H. Poincaré to Louis Comon

[Début février 1879 ? (après le 31 janvier)]

Mon cher Louis,

La nouvelle de la démission du Maréchal a produit le plus déplorable sur deux classes de la population française.

La première classe, c’est l’armée ; quand je dis l’armée, je veux dire la partie la plus intelligente d’icelle, ou pour être plus explicite encore, je veux dire M. Paul Xardel ; le reste, nous n’en parlerons pas. Or donc cet éminent officier donne depuis hier les signes de la plus vive agitation ; tantôt il voudrait voir M. Gambetta à la présidence, M. Floquet au ministère de la guerre pour en finir une bonne fois ; tantôt il dépeint la situation sous les couleurs les plus sombres, une assemblée socialiste, la France peuplée d’assassins, d’incendiaires et de voleurs. En vain il fait résonner son sabre sur les trottoirs pour se donner de la confiance, il n’y réussit qu’à moitié et l’avenir de la France, même défendue par lui, ne lui semble pas gai ; aussi ses cheveux tombent, ainsi qu’il en faisait l’aveu tout à l’heure devant maintes beautés éplorées et qui voyaient déjà un de leurs plus brillants cavaliers, réduit par la faute des républicains, à l’état de genou ambulant.

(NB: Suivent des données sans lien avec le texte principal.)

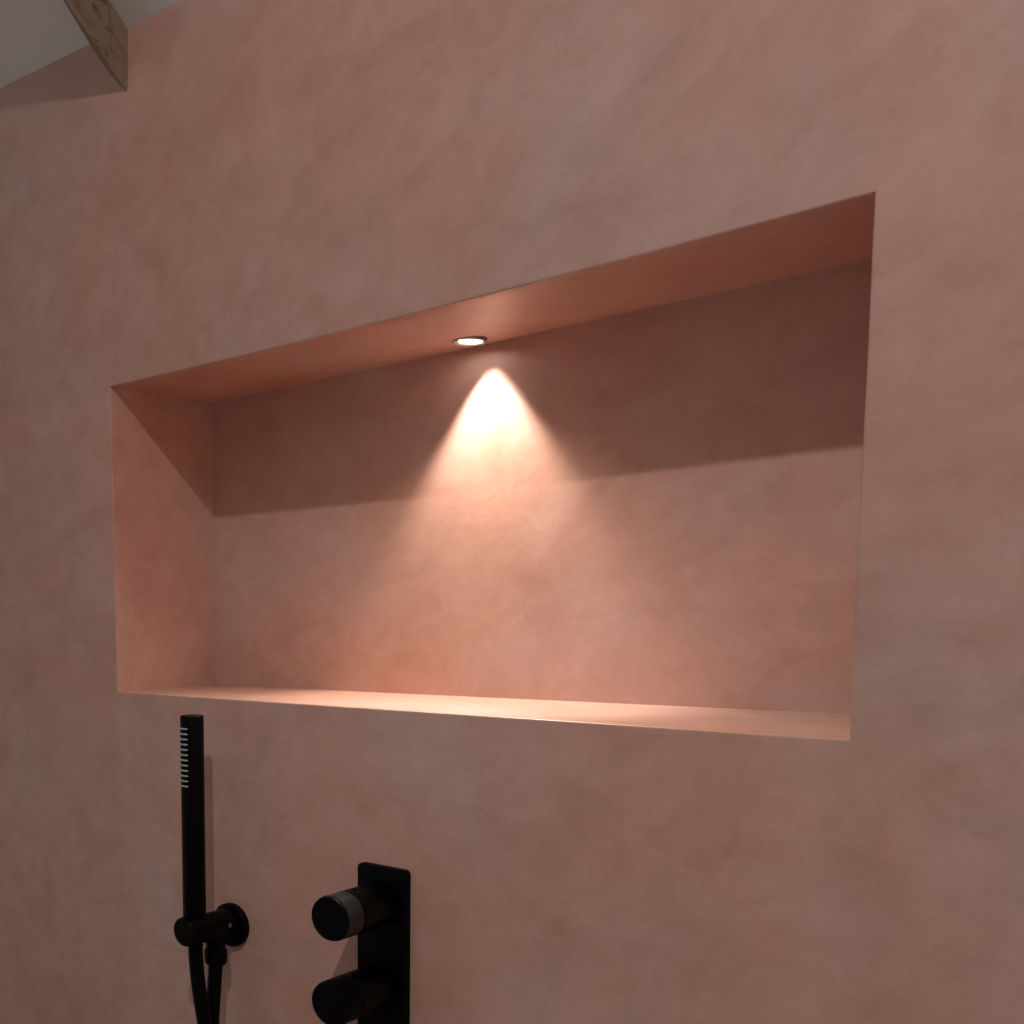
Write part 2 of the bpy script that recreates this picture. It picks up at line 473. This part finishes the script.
def knurled(t0, t1, r, origin, axis, nt_=72, dep=.00045):
    bm = bmesh.new(); a, u, v = frame(axis); o = Vector(origin); seg = nt_*4; rings = []
    for t_, rr, k_ in ((t0, r-.0012, 0), (t0+.0006, r, 1), (t1-.0006, r, 1), (t1, r-.0012, 0)):
        rings.append([bm.verts.new(o + a*t_ + (u*math.cos(2*PI*i/seg) + v*math.sin(2*PI*i/seg))*(rr - (dep*k_ if i % 4 == 0 else 0))) for i in range(seg)])
    for A, B in zip(rings, rings[1:]):
        for i in range(seg): bm.faces.new((A[i], A[(i+1) % seg], B[(i+1) % seg], B[i]))
    bmesh.ops.recalc_face_normals(bm, faces=bm.faces[:])
    return bm
KR = .0229   # knob radius
for kz, lab in ((-.2012, 'upper black knob with grey sheen on its knurled grip ring'), (-.2885, 'lower black knob with shade from the upper one put into its grip ring colour')):
    o0 = (pcx, 0, kz)
    kb = lathe([(.0075, KR-.0006), (.0085, KR), (.0670, KR), (.0674, KR-.0005), (.0678, KR-.0012), (.0710, KR-.0012), (.0915, KR-.0014), (.0921, KR-.0010), (.0937, KR-.0008),
                (.0949, KR-.0011), (.0955, KR-.0020), (.0955, KR-.0032), (.0951, KR-.0036), (.0951, 0)], o0, (0, -1, 0), 96)
    k = link('knob', kb, M_BLACK, t); k['label'] = lab
    link('grip_ring', knurled(.0680, .0919, KR, o0, (0, -1, 0)), M_KNURL if kz > -.25 else M_BLACK, k)  # lower ring plain black: shade under the upper knob put into its material
    mk = bmesh.new()
    lathe([(0, 0), (0, .0016), (.0012, .0016), (.0016, .0012), (.0016, 0)], (pcx, -.0550, kz + KR - .0008), (0, 0, 1), 16, mk)
    link('stop_button', mk, M_BLACK, k)

# ------------------------------------------------------------------ light
def light(name, kind, loc, energy, col, **kw):
    d = bpy.data.lights.new(name, kind); d.energy = energy; d.color = col
    for k_, v_ in kw.items(): setattr(d, k_, v_)
    o = bpy.data.objects.new(name, d); COL.objects.link(o); o.location = loc
    return o
def aim(o, target):
    o.rotation_euler = (Vector(target) - o.location).to_track_quat('-Z', 'Y').to_euler()
k = light('ceiling_spot', 'SPOT', (1.22, -1.50, 1.652), 65, (1, .95, .93), shadow_soft_size=.022, spot_size=math.radians(102), spot_blend=1)
aim(k, (1.22, 0, .50))
s = light('niche_spot', 'SPOT', (LX+.006, LY+.0140, zs-.0045), 11.0, (1, .87, .75), shadow_soft_size=.005, spot_size=math.radians(74.5), spot_blend=.55)
aim(s, (LX+.010, LY+.0200, 0))
f = light('niche_spill', 'SPOT', (LX-.001, LY-.008, zs-.0050), 10.0, (1, .83, .65), shadow_soft_size=.006, spot_size=math.radians(128), spot_blend=1)
aim(f, (LX+.02, LY-.24, 0))

w = bpy.data.worlds.new('room_fill'); scene.world = w; w.use_nodes = True
w.node_tree.nodes['Background'].inputs[0].default_value = (1, .89, .83, 1)
w.node_tree.nodes['Background'].inputs[1].default_value = .265

# ------------------------------------------------------------------ camera
cam = bpy.data.cameras.new('camera'); co = bpy.data.objects.new('camera', cam); COL.objects.link(co)
yaw, pit, rol = -.87778, -.10158, -.02419
fw = Vector((math.sin(yaw)*math.cos(pit), math.cos(yaw)*math.cos(pit), math.sin(pit)))
rt = Vector((math.cos(yaw), -math.sin(yaw), 0)); up = rt.cross(fw)
r2 = rt*math.cos(rol) + up*math.sin(rol); u2 = -rt*math.sin(rol) + up*math.cos(rol)
co.matrix_world = Matrix(((r2.x, u2.x, -fw.x, 1.0843), (r2.y, u2.y, -fw.y, -.96637), (r2.z, u2.z, -fw.z, .10941), (0, 0, 0, 1)))
cam.sensor_width = 36; cam.lens = 36*1107.83/1024
cam.shift_x = (512-79.015)/1024; cam.shift_y = (722.797-512)/1024
cam.clip_start = .02
scene.camera = co
scene.view_settings.view_transform = 'Standard'; scene.view_settings.look = 'None'
scene.view_settings.gamma = 1; scene.view_settings.exposure = 0
scene.view_settings.use_curve_mapping = False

La seconde classe, ce sont les sangliers. Depuis que le Nemrod des temps modernes, prisonnier comme chacun sait, de MM. Dufaure et consorts, avait dû interrompre le cours de ses exploits cynégétiques, pour s’enfermer dans les murs de l’Élysée qu’il faisait retentir, de temps en temps d’objurgations peu parlementaires, depuis ce temps, dis-je, les sangliers pullulaient sans vergogne dans nos forêts. Ils s’étaient habitués à ce doux régime et ils voyaient avec terreur approcher l’échéance de 1880. Mais voilà qu’une nouvelle épouvantable vient les plonger dans la consternation ; l’échéance est devancée, l’inquiétude se met dans leurs rangs, ils s’arrachent les feuilles publiques ; mais bientôt le doute n’est plus permis, l’impitoyable ennemi est déchaîné ; les murs de l’Élysée peuvent cesser de se boucher les oreilles ; en revanche les laies du grand monde doivent prendre bien des précautions pour que leur jeunes marcassins n’entendent rien qui soit de nature à effaroucher leurs oreilles pudibondes. Ce n’est là que le moindre danger, toute cette malheureuse population est en émoi et maudit les Chambres et le ministère qui les exposent à de tels périls.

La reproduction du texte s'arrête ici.